Will business process management make SOA more digestible?
Written by Joe McKendrick, Contributing Writer

"Give businesspeople a reason to care about SOA; give them BPM [Business process management]."

That's the advice given by Kaushal Mashruwala in an article just published in Financial Express. Kaushal makes a lot of sense, because BPM is a strategy that business executives and managers identify with very closely (as the success of their jobs depends upon it).

Will business process management make SOA more digestible?

SOA, as discussed many times at this blogsite, has issues with business acceptance -- or even awareness, for that matter. As Jack van Hoof put it not too long ago: "I haven't meet one single business manager who begged me to please deliver him an SOA-based solution."

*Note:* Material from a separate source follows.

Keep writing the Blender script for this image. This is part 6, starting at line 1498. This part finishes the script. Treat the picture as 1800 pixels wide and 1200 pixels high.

All too often, Kaushal points out, SOA is seen as a buzzword, and, to a large degree, "just another way to implement an application."

However, add BPM to the mix, and infusing it with SOA, business managers will have more power to change, through technology, the way their businesses are run, he observes.

"The management philosophy of BPM empowers business people to think about the processes that affect their day-to-day lives and operations. It gives them a new role in defining requirements, on their terms, and creates a common language for business and IT to address real implementation level concerns. This role of BPM as the business face of SOA is not just a possibility. It’s happening now."

Perhaps we won't have to force the issue of fusing SOA and BPM, it may be occurring naturally. As posted a couple of weeks back (with a rousing talkback discussion), BPM, SOA, and Enterprise Architecture may be all the same thing underneath in the long run anyway. As Richard Lendvai commented, "It's architecture, period." He goes on to add that "architecture in general is about the enterprise's capability to work in an orderly manner, be specific in designs end to deliver results to the business. It has little to do with modelling, paradigms and other hype-stuff."